## PROBLEM DETAILS
Can you transcribe every line exactly and leave the pictures behind?
»»
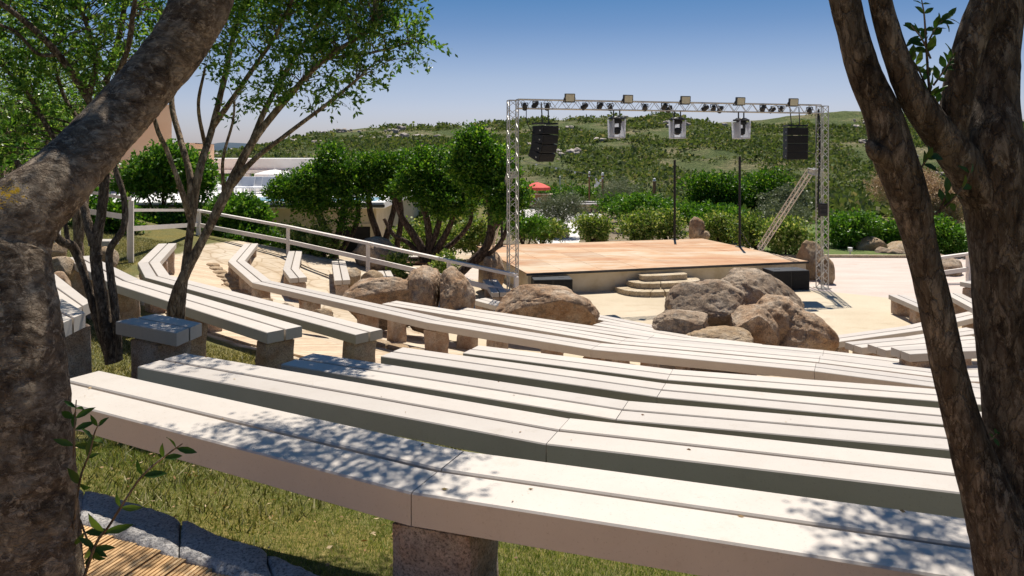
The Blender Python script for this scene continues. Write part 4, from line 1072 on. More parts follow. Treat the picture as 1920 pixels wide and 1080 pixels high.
# the big leaning tree, left foreground
YL = 1.9
main = ppath([(75, 1600, 116, 1.64), (62, 1300, 106, 1.70), (46, 1080, 97, 1.76), (31, 850, 93, 1.81), (17, 650, 88, 1.86), (3, 540, 83, 1.90), (3, 470, 79, 1.93), (36, 408, 70, 1.97), (96, 350, 60, 2.06), (157, 288, 54, 2.18), (215, 226, 51, 2.30), (272, 162, 50, 2.39), (324, 98, 50, 2.46), (358, 45, 50, 2.50), (380, -5, 51, 2.54), (420, -110, 47, 2.61), (470, -230, 42, 2.72)], 1.9, 36)
stems = [tube(main, 150, .06, 15, 3, 1.0)]
limbs = [[(-.95, 2.58, 5.2, .06), (-.75, 3.4, 5.9, .04), (-.45, 4.6, 6.3, .02)], [(-.95, 2.58, 5.2, .05), (-1.2, 3.2, 6.1, .035), (-1.5, 4.0, 6.8, .02)], [(-.95, 2.55, 5.15, .045), (-.45, 3.3, 5.9, .03), (0, 4.5, 6.4, .015)], [(-.96, 2.5, 5.1, .045), (-1.5, 2.9, 5.9, .03), (-1.9, 3.5, 6.5, .015)]]
stems += [tube(wpath(l), 10, .06, 12, k) for k, l in enumerate(limbs)]
rg = np.random.default_rng(101)
def shade_at(px, py, h, k, r):
    p = W(px, py, h); q = p + SUN / SUN.z * k; return (tuple(q), r)
blobs = [shade_at(650, 845, h1, 3.1, (.40, .42, .30)), shade_at(540, 830, h1, 3.2, (.22, .26, .2)), shade_at(770, 860, h1, 2.9, (.28, .32, .2)),
         ((-1.9, 3.5, 6.7), (.5, .6, .35)), ((-.78, 3.15, 6.35), (.30, .24, .16)), ((-1.03, 3.25, 6.6), (.20, .16, .12)), shade_at(330, 1070, 1.66, 3.3, (.3, .3, .2))]
def off_frame(c): return (HY - F * (c[:, 2] - H) / c[:, 1]) < -40
lg, cc = clump_leaves(blobs, 9000, .05, 12, .10, rg=rg, keep=off_frame)
hubs = np.concatenate([wpath(l)[::3, :3] for l in limbs])
stems += twigs_to(cc, hubs, 120, .006, rg)
# knot on the trunk
tree('leaning_tree', 'big grey-brown leaning tree trunk crossing the left foreground', tuple(main[0][:3]), stems, 'bark_l', lg, 'leaf_a', 'foreground trees')

# forked tree, right foreground
YQ = 2.0
left = ppath([(1935, 1560, 70), (1925, 1300, 66), (1905, 1120, 60), (1872, 985, 50), (1830, 870, 37), (1799, 770, 30), (1774, 670, 28), (1751, 560, 27), (1727, 465, 27), (1704, 370, 32), (1676, 290, 35), (1655, 215, 31), (1622, 140, 28), (1596, 50, 27), (1576, -30, 27), (1550, -130, 24)], YQ, 36)
right = ppath([(1950, 1560, 80, 2.06), (1945, 1300, 76, 2.06), (1938, 1080, 66, 2.06), (1920, 900, 54, 2.05), (1894, 740, 47, 2.04), (1879, 600, 46, 2.04), (1872, 460, 48, 2.04), (1864, 360, 53, 2.04), (1858, 270, 52, 2.04), (1862, 190, 42, 2.06), (1872, 90, 36, 2.07), (1884, 0, 34, 2.08), (1895, -120, 30, 2.1)], YQ, 40)
bb = ppath([(1840, 372, 34, 2.03), (1800, 300, 34, 2.01), (1752, 238, 30, 1.99), (1712, 180, 26, 1.98), (1682, 110, 23, 1.98), (1657, 30, 21, 1.98), (1640, -40, 19, 1.98), (1610, -130, 17, 2.0)], YQ, 26)
cb = ppath([(1820, 350, 30, 2.02), (1788, 262, 26, 2.0), (1793, 195, 27, 1.99), (1806, 130, 26, 1.98), (1826, 60, 25, 1.98), (1852, -10, 24, 1.98), (1880, -110, 20, 2.0)], YQ, 26)
knot = ppath([(1690, 320, 26, 1.99), (1664, 296, 22, 1.985), (1642, 284, 17, 1.98), (1632, 272, 9, 1.98), (1630, 262, 3, 1.98)], YQ, 6)
stems = [tube(left, 110, .075, 24, 11, .3), tube(right, 120, .075, 20, 12, .3), tube(bb, 80, .075, 28, 13, .3), tube(cb, 80, .075, 28, 14, .3), tube(knot, 30, .18, 25, 15)]
limbs = [[(tuple(left[-16][:3])) + (.033,), (tuple(left[-1][:3])) + (.034,), (.95, 2.7, 5.6, .025), (1.2, 3.6, 6.0, .015)], [tuple(right[-16][:3]) + (.043,), tuple(right[-1][:3]) + (.044,), (1.5, 2.7, 5.6, .03), (1.7, 3.6, 6.1, .018)], [tuple(cb[-16][:3]) + (.028,), tuple(cb[-1][:3]) + (.029,), (1.35, 2.8, 5.5, .02), (1.9, 3.7, 6.1, .012)], [tuple(bb[-16][:3]) + (.024,), tuple(bb[-1][:3]) + (.025,), (1.1, 2.9, 5.6, .018), (1.5, 3.9, 6.1, .01)]]
stems += [tube(wpath(l), 9, .05, 12, k) for k, l in enumerate(limbs)]
rg = np.random.default_rng(102)
blobs = [shade_at(1790, 1010, h1, 3.0, (.34, .36, .25)), shade_at(1660, 975, h1, 3.1, (.16, .22, .18)), shade_at(1840, 985, h1, 3.2, (.35, .35, .25)), shade_at(1760, 1070, h1, 2.8, (.22, .25, .2)), ((1.7, 2.9, 6.1), (.5, .5, .35)), ((1.25, 2.8, 6.0), (.35, .4, .3)), ((2.1, 3.3, 6.4), (.5, .5, .35))]
lg, cc = clump_leaves(blobs, 9500, .05, 12, .10, rg=rg, keep=off_frame)
stems += twigs_to(cc, np.concatenate([wpath(l)[::3, :3] for l in limbs]), 120, .006, rg)
rt = tree('forked_tree', 'dark forked tree trunk with four limbs at the right foreground', tuple(right[0][:3]), stems, 'bark_r', lg, 'leaf_a', 'foreground trees')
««
## THE RESPONSE
The Blender Python script for this scene continues. Write part 4, from line 1072 on. More parts follow. Treat the picture as 1920 pixels wide and 1080 pixels high.
# the big leaning tree, left foreground
YL = 1.9
main = ppath([(75, 1600, 116, 1.64), (62, 1300, 106, 1.70), (46, 1080, 97, 1.76), (31, 850, 93, 1.81), (17, 650, 88, 1.86), (3, 540, 83, 1.90), (3, 470, 79, 1.93), (36, 408, 70, 1.97), (96, 350, 60, 2.06), (157, 288, 54, 2.18), (215, 226, 51, 2.30), (272, 162, 50, 2.39), (324, 98, 50, 2.46), (358, 45, 50, 2.50), (380, -5, 51, 2.54), (420, -110, 47, 2.61), (470, -230, 42, 2.72)], 1.9, 36)
stems = [tube(main, 150, .06, 15, 3, 1.0)]
limbs = [[(-.95, 2.58, 5.2, .06), (-.75, 3.4, 5.9, .04), (-.45, 4.6, 6.3, .02)], [(-.95, 2.58, 5.2, .05), (-1.2, 3.2, 6.1, .035), (-1.5, 4.0, 6.8, .02)], [(-.95, 2.55, 5.15, .045), (-.45, 3.3, 5.9, .03), (0, 4.5, 6.4, .015)], [(-.96, 2.5, 5.1, .045), (-1.5, 2.9, 5.9, .03), (-1.9, 3.5, 6.5, .015)]]
stems += [tube(wpath(l), 10, .06, 12, k) for k, l in enumerate(limbs)]
rg = np.random.default_rng(101)
def shade_at(px, py, h, k, r):
    p = W(px, py, h); q = p + SUN / SUN.z * k; return (tuple(q), r)
blobs = [shade_at(650, 845, h1, 3.1, (.40, .42, .30)), shade_at(540, 830, h1, 3.2, (.22, .26, .2)), shade_at(770, 860, h1, 2.9, (.28, .32, .2)),
         ((-1.9, 3.5, 6.7), (.5, .6, .35)), ((-.78, 3.15, 6.35), (.30, .24, .16)), ((-1.03, 3.25, 6.6), (.20, .16, .12)), shade_at(330, 1070, 1.66, 3.3, (.3, .3, .2))]
def off_frame(c): return (HY - F * (c[:, 2] - H) / c[:, 1]) < -40
lg, cc = clump_leaves(blobs, 9000, .05, 12, .10, rg=rg, keep=off_frame)
hubs = np.concatenate([wpath(l)[::3, :3] for l in limbs])
stems += twigs_to(cc, hubs, 120, .006, rg)
# knot on the trunk
tree('leaning_tree', 'big grey-brown leaning tree trunk crossing the left foreground', tuple(main[0][:3]), stems, 'bark_l', lg, 'leaf_a', 'foreground trees')

# forked tree, right foreground
YQ = 2.0
left = ppath([(1935, 1560, 70), (1925, 1300, 66), (1905, 1120, 60), (1872, 985, 50), (1830, 870, 37), (1799, 770, 30), (1774, 670, 28), (1751, 560, 27), (1727, 465, 27), (1704, 370, 32), (1676, 290, 35), (1655, 215, 31), (1622, 140, 28), (1596, 50, 27), (1576, -30, 27), (1550, -130, 24)], YQ, 36)
right = ppath([(1950, 1560, 80, 2.06), (1945, 1300, 76, 2.06), (1938, 1080, 66, 2.06), (1920, 900, 54, 2.05), (1894, 740, 47, 2.04), (1879, 600, 46, 2.04), (1872, 460, 48, 2.04), (1864, 360, 53, 2.04), (1858, 270, 52, 2.04), (1862, 190, 42, 2.06), (1872, 90, 36, 2.07), (1884, 0, 34, 2.08), (1895, -120, 30, 2.1)], YQ, 40)
bb = ppath([(1840, 372, 34, 2.03), (1800, 300, 34, 2.01), (1752, 238, 30, 1.99), (1712, 180, 26, 1.98), (1682, 110, 23, 1.98), (1657, 30, 21, 1.98), (1640, -40, 19, 1.98), (1610, -130, 17, 2.0)], YQ, 26)
cb = ppath([(1820, 350, 30, 2.02), (1788, 262, 26, 2.0), (1793, 195, 27, 1.99), (1806, 130, 26, 1.98), (1826, 60, 25, 1.98), (1852, -10, 24, 1.98), (1880, -110, 20, 2.0)], YQ, 26)
knot = ppath([(1690, 320, 26, 1.99), (1664, 296, 22, 1.985), (1642, 284, 17, 1.98), (1632, 272, 9, 1.98), (1630, 262, 3, 1.98)], YQ, 6)
stems = [tube(left, 110, .075, 24, 11, .3), tube(right, 120, .075, 20, 12, .3), tube(bb, 80, .075, 28, 13, .3), tube(cb, 80, .075, 28, 14, .3), tube(knot, 30, .18, 25, 15)]
limbs = [[(tuple(left[-16][:3])) + (.033,), (tuple(left[-1][:3])) + (.034,), (.95, 2.7, 5.6, .025), (1.2, 3.6, 6.0, .015)], [tuple(right[-16][:3]) + (.043,), tuple(right[-1][:3]) + (.044,), (1.5, 2.7, 5.6, .03), (1.7, 3.6, 6.1, .018)], [tuple(cb[-16][:3]) + (.028,), tuple(cb[-1][:3]) + (.029,), (1.35, 2.8, 5.5, .02), (1.9, 3.7, 6.1, .012)], [tuple(bb[-16][:3]) + (.024,), tuple(bb[-1][:3]) + (.025,), (1.1, 2.9, 5.6, .018), (1.5, 3.9, 6.1, .01)]]
stems += [tube(wpath(l), 9, .05, 12, k) for k, l in enumerate(limbs)]
rg = np.random.default_rng(102)
blobs = [shade_at(1790, 1010, h1, 3.0, (.34, .36, .25)), shade_at(1660, 975, h1, 3.1, (.16, .22, .18)), shade_at(1840, 985, h1, 3.2, (.35, .35, .25)), shade_at(1760, 1070, h1, 2.8, (.22, .25, .2)), ((1.7, 2.9, 6.1), (.5, .5, .35)), ((1.25, 2.8, 6.0), (.35, .4, .3)), ((2.1, 3.3, 6.4), (.5, .5, .35))]
lg, cc = clump_leaves(blobs, 9500, .05, 12, .10, rg=rg, keep=off_frame)
stems += twigs_to(cc, np.concatenate([wpath(l)[::3, :3] for l in limbs]), 120, .006, rg)
rt = tree('forked_tree', 'dark forked tree trunk with four limbs at the right foreground', tuple(right[0][:3]), stems, 'bark_r', lg, 'leaf_a', 'foreground trees')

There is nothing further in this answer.